The U.S. decision last week to permit Vietnam to fly its commercial aircraft directly to American airports is seen as a continuation of improving relations and follows other signs of international recognition for Hanoi.

Observers say the breakthrough shows that major countries including the United States take Vietnam ever more seriously after more than three decades of brisk economic development and foreign policy that includes balancing relations with its communist neighbor China without worrying the West.

“It’s been a slow and progressive bringing back [of] Vietnam into the international community,” said Adam McCarty, chief economist with Mekong Economics in Hanoi. “It’s been this continual process from the Vietnamese side of being caught, as they have been historically for hundreds of years, between larger powers.”

The Federal Aviation Administration’s award of a “category 1” rating for Vietnam means the country meets international safety standards. Vietnamese airlines can get permits now from the administration to open flights to the United States and carry the codes of U.S. carriers, the FAA said in a statement February 14.

US officials see change

Vietnamese officials knew the significance of the U.S. market in 2012, when they started working toward the FAA category 1 rating, Communist Party news website Nhan Dah reported Monday. They set out to solve 49 safety problems that the FAA found a year later, the website added.

The FAA inspected Vietnam’s civil aviation schemes again last year and gave high marks in most areas. It found just 14 “individual and not systematic problems,” the report says.

Clinching category 1 status from the world’s largest economy follows other signs of growing recognition.

The U.S. ran a $29.3 billion trade deficit with Vietnam in the first nine months of last year, but Washington did not make it a big issue.
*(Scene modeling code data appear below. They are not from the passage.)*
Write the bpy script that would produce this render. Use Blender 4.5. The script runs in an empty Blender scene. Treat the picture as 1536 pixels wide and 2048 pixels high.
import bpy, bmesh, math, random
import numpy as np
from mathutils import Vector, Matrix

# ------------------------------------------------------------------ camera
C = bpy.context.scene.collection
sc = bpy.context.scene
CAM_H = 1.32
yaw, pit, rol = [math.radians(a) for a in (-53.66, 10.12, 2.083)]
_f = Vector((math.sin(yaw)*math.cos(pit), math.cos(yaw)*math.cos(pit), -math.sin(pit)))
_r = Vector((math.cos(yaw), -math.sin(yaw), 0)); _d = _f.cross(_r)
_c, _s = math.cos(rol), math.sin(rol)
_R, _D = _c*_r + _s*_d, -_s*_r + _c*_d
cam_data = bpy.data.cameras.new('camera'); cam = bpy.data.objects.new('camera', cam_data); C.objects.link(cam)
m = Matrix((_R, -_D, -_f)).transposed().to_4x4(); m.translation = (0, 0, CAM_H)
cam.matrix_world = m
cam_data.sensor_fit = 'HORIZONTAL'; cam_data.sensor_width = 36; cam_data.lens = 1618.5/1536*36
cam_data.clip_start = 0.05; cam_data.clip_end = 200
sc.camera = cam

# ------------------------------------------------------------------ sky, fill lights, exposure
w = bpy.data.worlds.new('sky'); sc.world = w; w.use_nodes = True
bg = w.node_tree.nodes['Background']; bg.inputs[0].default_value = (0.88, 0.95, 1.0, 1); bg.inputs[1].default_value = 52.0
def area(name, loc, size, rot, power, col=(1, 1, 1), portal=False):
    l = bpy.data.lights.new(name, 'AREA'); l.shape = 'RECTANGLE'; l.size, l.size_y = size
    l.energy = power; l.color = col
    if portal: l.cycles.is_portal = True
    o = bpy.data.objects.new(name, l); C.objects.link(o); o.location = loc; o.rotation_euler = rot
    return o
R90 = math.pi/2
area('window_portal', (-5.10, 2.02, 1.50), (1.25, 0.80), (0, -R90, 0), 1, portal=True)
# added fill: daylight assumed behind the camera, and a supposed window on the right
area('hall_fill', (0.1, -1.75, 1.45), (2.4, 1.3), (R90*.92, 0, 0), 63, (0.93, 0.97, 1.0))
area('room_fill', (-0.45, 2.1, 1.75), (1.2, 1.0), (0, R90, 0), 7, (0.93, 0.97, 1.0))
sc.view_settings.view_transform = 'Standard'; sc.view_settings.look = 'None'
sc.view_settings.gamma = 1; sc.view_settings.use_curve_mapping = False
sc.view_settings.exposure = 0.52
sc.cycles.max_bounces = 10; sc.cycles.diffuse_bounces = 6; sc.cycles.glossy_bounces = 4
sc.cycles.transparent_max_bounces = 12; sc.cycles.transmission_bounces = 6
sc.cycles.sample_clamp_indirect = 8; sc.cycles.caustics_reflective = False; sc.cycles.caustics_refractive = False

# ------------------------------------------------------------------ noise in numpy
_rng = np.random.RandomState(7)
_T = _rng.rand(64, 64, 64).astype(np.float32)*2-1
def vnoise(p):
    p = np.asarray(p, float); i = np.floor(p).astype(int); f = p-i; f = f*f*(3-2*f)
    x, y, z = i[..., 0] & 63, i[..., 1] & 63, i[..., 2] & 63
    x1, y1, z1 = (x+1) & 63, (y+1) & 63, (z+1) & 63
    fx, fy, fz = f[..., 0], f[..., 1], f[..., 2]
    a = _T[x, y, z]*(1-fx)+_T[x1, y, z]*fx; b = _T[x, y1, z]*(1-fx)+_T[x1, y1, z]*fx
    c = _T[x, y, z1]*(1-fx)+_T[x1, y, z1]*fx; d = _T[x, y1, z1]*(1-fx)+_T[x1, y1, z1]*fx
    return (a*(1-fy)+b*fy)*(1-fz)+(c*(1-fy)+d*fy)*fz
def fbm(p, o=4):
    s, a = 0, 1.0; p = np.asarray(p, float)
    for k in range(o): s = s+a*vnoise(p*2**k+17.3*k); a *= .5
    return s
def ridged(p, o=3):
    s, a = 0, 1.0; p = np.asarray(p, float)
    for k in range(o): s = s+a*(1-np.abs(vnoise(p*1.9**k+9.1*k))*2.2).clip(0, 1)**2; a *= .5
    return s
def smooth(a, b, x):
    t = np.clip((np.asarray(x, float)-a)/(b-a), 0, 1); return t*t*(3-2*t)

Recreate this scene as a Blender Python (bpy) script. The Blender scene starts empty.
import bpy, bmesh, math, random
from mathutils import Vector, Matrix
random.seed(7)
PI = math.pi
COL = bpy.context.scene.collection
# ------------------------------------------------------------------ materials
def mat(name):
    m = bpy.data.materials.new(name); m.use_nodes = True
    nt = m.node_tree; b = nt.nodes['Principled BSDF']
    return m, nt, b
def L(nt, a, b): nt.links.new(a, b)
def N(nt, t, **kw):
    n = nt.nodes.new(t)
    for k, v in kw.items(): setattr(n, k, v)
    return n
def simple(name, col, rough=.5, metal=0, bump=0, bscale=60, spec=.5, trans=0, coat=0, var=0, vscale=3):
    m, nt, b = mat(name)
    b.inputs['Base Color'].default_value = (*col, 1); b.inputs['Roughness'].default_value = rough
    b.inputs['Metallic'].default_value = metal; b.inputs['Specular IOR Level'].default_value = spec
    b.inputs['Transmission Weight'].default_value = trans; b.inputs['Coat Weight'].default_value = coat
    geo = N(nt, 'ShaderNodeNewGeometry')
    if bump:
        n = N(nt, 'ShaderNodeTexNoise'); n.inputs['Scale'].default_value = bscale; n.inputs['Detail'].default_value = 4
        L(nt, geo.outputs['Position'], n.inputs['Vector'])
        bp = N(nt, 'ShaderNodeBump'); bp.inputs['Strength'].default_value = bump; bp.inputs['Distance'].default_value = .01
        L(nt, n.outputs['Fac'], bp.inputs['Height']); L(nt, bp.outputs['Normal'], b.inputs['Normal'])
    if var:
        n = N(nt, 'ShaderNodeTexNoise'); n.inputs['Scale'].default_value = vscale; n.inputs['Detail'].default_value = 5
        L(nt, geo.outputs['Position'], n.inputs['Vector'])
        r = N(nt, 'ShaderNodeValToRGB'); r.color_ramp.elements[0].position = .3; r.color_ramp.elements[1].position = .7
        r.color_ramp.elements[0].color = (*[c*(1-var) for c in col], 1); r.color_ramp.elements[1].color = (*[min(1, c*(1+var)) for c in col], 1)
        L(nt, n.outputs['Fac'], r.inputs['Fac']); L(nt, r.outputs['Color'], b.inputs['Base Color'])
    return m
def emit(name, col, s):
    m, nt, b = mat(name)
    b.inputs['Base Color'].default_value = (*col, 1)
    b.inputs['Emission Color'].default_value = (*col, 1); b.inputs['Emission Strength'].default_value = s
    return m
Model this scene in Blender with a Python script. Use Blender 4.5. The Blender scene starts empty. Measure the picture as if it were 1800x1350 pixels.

China and the United States, however, have been locked in disputes for about the past year partly because of China’s trade surplus with the United States.

U.S. President Donald Trump, who praised Vietnam’s economic momentum in 2017, is scheduled to visit Hanoi next week for his second summit with North Korean leader Kim Jong-un. Both sides picked Vietnam as host because it’s seen as geopolitically neutral.

Trump and his “hawkish colleagues” will see Vietnam as distinct from China in terms of trade, McCarty said.

“The degree of economic and trade closeness between Vietnam and the United States is always increasing,” said Tai Wan-ping, Vietnam-specialized international business professor at Cheng Shiu University in Taiwan. “Apart from Vietnam having trade deals, in substance the degree of progress is extremely high.”

Bigger economy, more fliers

Foreign investment in Vietnamese manufacturing is fueling economic growth of 6 to 7 percent since 2012. That trend is growing the middle class to about one-third of the 93 million population by next year, the Boston Consulting Group estimates.

Citizens are spending some of their new wealth on airfares.

The country saw 94 million passengers in 2017, including 13 million foreign nationals, up 16 percent over 2016. The domestic civil aviation industry has grown 17.4 percent over the past decade and the International Air Transport Association projects Vietnam will become the world’s fifth fastest growing aviation market by 2035.

Foreign investors are expected to keep flying in, too. In January Vietnam formally joined the 11-country Comprehensive and Progressive Trans Pacific Partnership, a free-trade deal encompassing about 13.5 percent of the world economy. The European Union expects to ratify its own trade pact with Vietnam.

As part of a 10-member bloc of Southeast Asian countries, Vietnam trades freely with China. But political scientists say Vietnam avoids favoritism toward China, despite its having a similar political system and its significance as a source of raw materials. Vietnam has vied with China over territory for centuries and prefers a multi-country foreign policy today.

Loads of returnees, fewer tourists

Vietnamese in the United States are likely to pack the eventual direct flights as relatively few American tourists visit Vietnam, compared to other sources, McCarty said. Some Vietnamese-Americans go back to visit; others to invest.

The Migration Policy Institute estimates there are about 1.3 million people of Vietnamese heritage live in the United States today, many relocated after the U.S.-backed former South Vietnam lost to the Communist north in the 1970s. Foreign tourism to Vietnam surged to 14.1 million in the first 11 months of last year, led by citizens from China and South Korea.

 

“There are residents in the U.S. itself, so that alone would be good enough for airline connections if they see fit to,” said Song Seng Wun, regional economist in the private banking unit of CIMB in Singapore,  “Every country on the planet has representation in the U.S. population in one way or another. Obviously therefore it makes economic sense, commercial sense to have connectivity.”

Passengers on the eventual direct flights would avoid today’s stopovers in places such as Hong Kong and Taipei, Tai said.